* _Problem description_
Include the line containing "PI = math.pi" and all lines before it, repeated exactly from the listing below, without pictures.

* _Data shown_
·····

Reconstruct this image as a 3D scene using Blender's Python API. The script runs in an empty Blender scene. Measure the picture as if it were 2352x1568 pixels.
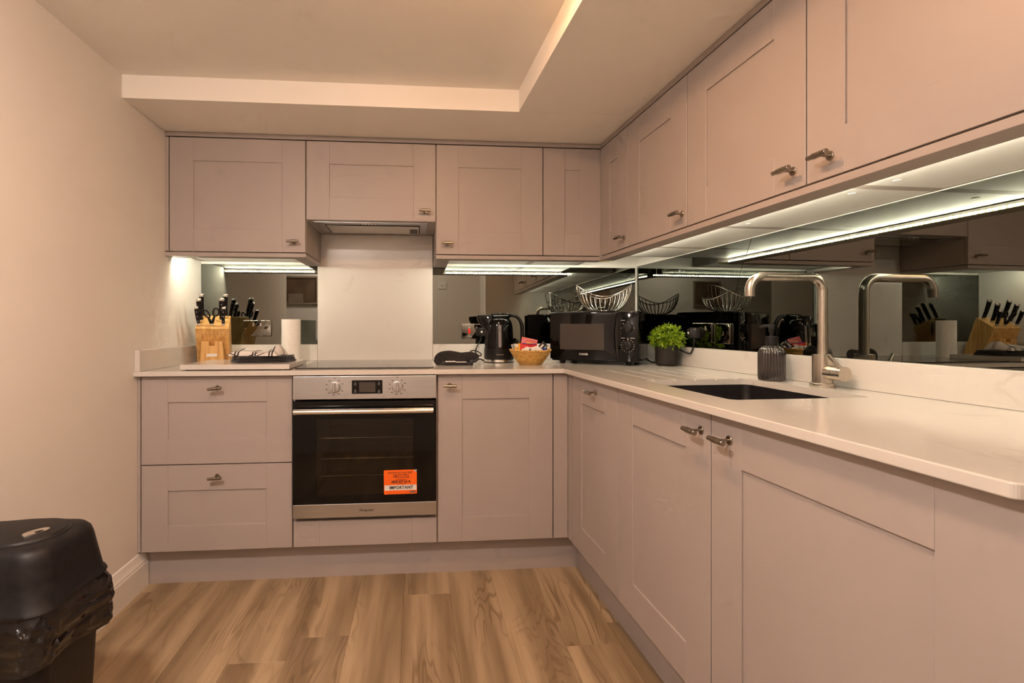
import bpy, bmesh, math, random
from mathutils import Vector, Matrix, noise
random.seed(7)
S = bpy.context.scene
COL = S.collection
PI = math.pi

# ------------------------------------------------------------------ camera
TH = 0.042                        # the right-hand run is 2.4 degrees off square
cam_d = bpy.data.cameras.new('camera')
cam_d.sensor_width = 36.0
cam_d.lens = 1167.246 / 2352 * 36
cam_d.shift_x = (1176 - 1058.938) / 2352
cam_d.shift_y = (749.339 - 784) / 2352
cam_d.clip_start = 0.02
cam = bpy.data.objects.new('camera', cam_d)
COL.objects.link(cam)
cam.location = (-0.6471, -2.1626, 1.074)
cam.rotation_euler = (PI / 2, 0, -0.0835)
S.camera = cam

# ------------------------------------------------------------------ world, exposure
w = bpy.data.worlds.new('world'); S.world = w
w.use_nodes = True
w.node_tree.nodes['Background'].inputs[0].default_value = (1.0, 0.85, 0.7, 1)
w.node_tree.nodes['Background'].inputs[1].default_value = 0.02
S.view_settings.view_transform = 'Standard'
S.view_settings.look = 'None'
S.view_settings.gamma = 1.0
S.view_settings.exposure = 0.36
S.view_settings.use_curve_mapping = False
S.cycles.max_bounces = 7; S.cycles.diffuse_bounces = 4; S.cycles.glossy_bounces = 4; S.cycles.transmission_bounces = 6; S.cycles.transparent_max_bounces = 8
S.cycles.caustics_refractive = False; S.cycles.sample_clamp_indirect = 30.0
S.cycles.use_adaptive_sampling = True; S.cycles.adaptive_threshold = 0.09; S.cycles.adaptive_min_samples = 12
LAMP_A, LAMP_B, LAMP_FILL, LED_L, LED_LONG = 118.0, 50.0, 305.0, 330.0, 205.0       # emitted radiance of the ceiling lamps, the added fill lamp and the LEDs
COL_A, COL_B, COL_LED = (1.0, 0.51, 0.23), (1.0, 0.82, 0.72), (1.0, 0.945, 0.765)

# ------------------------------------------------------------------ materials
def mat(name, color=(0.8, 0.8, 0.8), rough=0.5, metal=0.0, **kw):
    m = bpy.data.materials.new(name); m.use_nodes = True
    b = m.node_tree.nodes['Principled BSDF']
    b.inputs['Base Color'].default_value = (*color, 1)
    b.inputs['Roughness'].default_value = rough
    b.inputs['Metallic'].default_value = metal
    for k, v in kw.items():
        k = {'spec': 'Specular IOR Level', 'trans': 'Transmission Weight', 'ior': 'IOR', 'coat': 'Coat Weight',
             'coatr': 'Coat Roughness', 'sheen': 'Sheen Weight', 'sss': 'Subsurface Weight', 'aniso': 'Anisotropic'}[k]
        b.inputs[k].default_value = v
    return m
def N(m, t, **kw):
    n = m.node_tree.nodes.new(t)
    for k, v in kw.items(): setattr(n, k, v)
    return n
def L(m, a, b): m.node_tree.links.new(a, b)
def BS(m): return m.node_tree.nodes['Principled BSDF']
def add_noise(m, scale, c0, c1, p0=0.35, p1=0.65, stretch=(1, 1, 1), bump=0.0, detail=1, coord='Object', rnd=False):
    tc = N(m, 'ShaderNodeTexCoord'); mp = N(m, 'ShaderNodeMapping'); mp.inputs['Scale'].default_value = stretch
    L(m, tc.outputs[coord], mp.inputs[0])
    if rnd:
        oi = N(m, 'ShaderNodeObjectInfo'); mu = N(m, 'ShaderNodeMath', operation='MULTIPLY'); mu.inputs[1].default_value = 53.0
        cb = N(m, 'ShaderNodeCombineXYZ'); L(m, oi.outputs['Random'], mu.inputs[0])
        for i in range(3): L(m, mu.outputs[0], cb.inputs[i])
        L(m, cb.outputs[0], mp.inputs['Location'])
    no = N(m, 'ShaderNodeTexNoise'); no.inputs['Scale'].default_value = scale; no.inputs['Detail'].default_value = detail
    L(m, mp.outputs[0], no.inputs['Vector'])
    cr = N(m, 'ShaderNodeValToRGB')
    cr.color_ramp.elements[0].position = p0; cr.color_ramp.elements[0].color = (*c0, 1)
    cr.color_ramp.elements[1].position = p1; cr.color_ramp.elements[1].color = (*c1, 1)
    L(m, no.outputs['Fac'], cr.inputs[0]); L(m, cr.outputs[0], BS(m).inputs['Base Color'])
    if bump:
        bu = N(m, 'ShaderNodeBump'); bu.inputs['Strength'].default_value = bump; bu.inputs['Distance'].default_value = 0.002
        L(m, no.outputs['Fac'], bu.inputs['Height']); L(m, bu.outputs[0], BS(m).inputs['Normal'])
    return m
def emis(name, color, strength):
    m = bpy.data.materials.new(name); m.use_nodes = True; nt = m.node_tree; nt.nodes.clear()
    o = nt.nodes.new('ShaderNodeOutputMaterial'); e = nt.nodes.new('ShaderNodeEmission')
    e.inputs[0].default_value = (*color, 1); e.inputs[1].default_value = strength
    nt.links.new(e.outputs[0], o.inputs[0]); return m

M = {}
M['paint'] = add_noise(mat('cabinet_paint', rough=0.42, spec=0.4), 3, (0.388, 0.340, 0.315), (0.400, 0.352, 0.327))
M['carcass'] = add_noise(mat('carcass_board', rough=0.5), 4, (0.39, 0.335, 0.295), (0.40, 0.345, 0.305))
M['underside'] = add_noise(mat('white_board', rough=0.42), 6, (0.74, 0.72, 0.68), (0.78, 0.76, 0.72))
M['gap'] = add_noise(mat('dark_gap', rough=0.9), 5, (0.012, 0.011, 0.01), (0.02, 0.018, 0.016))
M['wall'] = add_noise(mat('wall_paint', rough=0.75, spec=0.25), 2.0, (0.725, 0.685, 0.63), (0.745, 0.705, 0.65), bump=0.03)
M['ceil'] = add_noise(mat('ceiling_paint', rough=0.85, spec=0.2), 2.0, (0.84, 0.81, 0.755), (0.87, 0.84, 0.785))
M['trimw'] = add_noise(mat('gloss_white_trim', rough=0.3), 5, (0.76, 0.73, 0.68), (0.79, 0.76, 0.71))
# quartz with faint veins
m = mat('white_quartz', rough=0.16, spec=0.5); M['stone'] = m
tc = N(m, 'ShaderNodeTexCoord'); n1 = N(m, 'ShaderNodeTexNoise'); n1.inputs['Scale'].default_value = 3.2; n1.inputs['Detail'].default_value = 8; n1.inputs['Distortion'].default_value = 1.2
L(m, tc.outputs['Object'], n1.inputs['Vector'])
r1 = N(m, 'ShaderNodeValToRGB'); e = r1.color_ramp.elements
e[0].position = 0.47; e[0].color = (0, 0, 0, 1); e[1].position = 0.53; e[1].color = (0, 0, 0, 1); x = r1.color_ramp.elements.new(0.5); x.color = (1, 1, 1, 1)
L(m, n1.outputs['Fac'], r1.inputs[0])
n2 = N(m, 'ShaderNodeTexNoise'); n2.inputs['Scale'].default_value = 5.0; n2.inputs['Detail'].default_value = 3
L(m, tc.outputs['Object'], n2.inputs['Vector'])
r2 = N(m, 'ShaderNodeValToRGB'); r2.color_ramp.elements[0].position = 0.56; r2.color_ramp.elements[1].position = 0.90
L(m, n2.outputs['Fac'], r2.inputs[0])
mu = N(m, 'ShaderNodeMath', operation='MULTIPLY'); L(m, r1.outputs[0], mu.inputs[0]); L(m, r2.outputs[0], mu.inputs[1])
mx = N(m, 'ShaderNodeMix', data_type='RGBA'); mx.inputs[6].default_value = (0.61, 0.585, 0.545, 1); mx.inputs[7].default_value = (0.42, 0.38, 0.33, 1)
L(m, mu.outputs[0], mx.inputs[0]); L(m, mx.outputs[2], BS(m).inputs['Base Color'])
# tinted mirror
M['mirror'] = add_noise(mat('tinted_mirror', rough=0.0, metal=1.0), 2, (0.210, 0.222, 0.200), (0.220, 0.232, 0.210))
M['glass_edge'] = add_noise(mat('glass_edge', rough=0.2), 8, (0.72, 0.78, 0.70), (0.80, 0.85, 0.76))
# brushed metal
def brushed(name, c, r, st=(1, 1, 60)):
    mm = mat(name, c, r, 1.0)
    return add_noise(mm, 12, tuple(v * 0.90 for v in c), c, stretch=st)
M['steel'] = brushed('brushed_steel', (0.56, 0.56, 0.57), 0.30)
M['nickel'] = brushed('brushed_nickel', (0.58, 0.53, 0.46), 0.28, (40, 1, 1))
M['handle'] = brushed('handle_nickel', (0.36, 0.32, 0.265), 0.27, (40, 40, 40))
M['chrome'] = add_noise(mat('polished_chrome', rough=0.03, metal=1.0), 6, (0.19, 0.18, 0.155), (0.20, 0.19, 0.165))
M['bright'] = add_noise(mat('bright_steel', rough=0.14, metal=1.0), 6, (0.80, 0.78, 0.74), (0.84, 0.82, 0.78))
M['blackgloss'] = add_noise(mat('black_gloss', rough=0.06, spec=0.30), 6, (0.002, 0.002, 0.002), (0.003, 0.003, 0.003))
M['blackplastic'] = add_noise(mat('black_plastic', rough=0.33, spec=0.35), 40, (0.006, 0.005, 0.005), (0.009, 0.008, 0.007))
M['blackmatt'] = add_noise(mat('black_matt', rough=0.5, spec=0.35), 30, (0.010, 0.009, 0.009), (0.015, 0.0135, 0.013))
M['hobglass'] = add_noise(mat('hob_glass', rough=0.06, spec=0.9), 6, (0.010, 0.009, 0.009), (0.014, 0.013, 0.012))
M['sinkblack'] = add_noise(mat('black_composite', rough=0.33), 60, (0.008, 0.007, 0.0075), (0.014, 0.012, 0.013))
M['mwglass'] = add_noise(mat('microwave_window', rough=0.15), 900, (0.050, 0.041, 0.036), (0.066, 0.055, 0.048))
M['white'] = add_noise(mat('white_plastic', rough=0.35), 8, (0.78, 0.77, 0.75), (0.82, 0.81, 0.79))
M['print_white'] = add_noise(mat('white_print', rough=0.5), 8, (0.62, 0.60, 0.58), (0.66, 0.64, 0.62))
M['print_black'] = add_noise(mat('black_print', rough=0.5), 8, (0.012, 0.01, 0.01), (0.02, 0.017, 0.016))
M['red'] = add_noise(mat('red_rocker', rough=0.25), 8, (0.80, 0.01, 0.01), (0.88, 0.02, 0.02))
M['orange'] = add_noise(mat('orange_sticker', rough=0.4), 8, (0.93, 0.13, 0.006), (0.96, 0.16, 0.01))
M['paper'] = add_noise(mat('paper_towel', rough=0.9), 120, (0.80, 0.78, 0.72), (0.86, 0.84, 0.78), bump=0.25)
M['clothblack'] = add_noise(mat('black_cloth', rough=0.95, sheen=0.2), 180, (0.010, 0.009, 0.010), (0.024, 0.022, 0.022), bump=0.4)
M['wicker'] = add_noise(mat('wicker', rough=0.5), 60, (0.48, 0.26, 0.055), (0.66, 0.40, 0.11), stretch=(1, 1, 4))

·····

* _Output of the exercise_
Reconstruct this image as a 3D scene using Blender's Python API. The script runs in an empty Blender scene. Measure the picture as if it were 2352x1568 pixels.
import bpy, bmesh, math, random
from mathutils import Vector, Matrix, noise
random.seed(7)
S = bpy.context.scene
COL = S.collection
PI = math.pi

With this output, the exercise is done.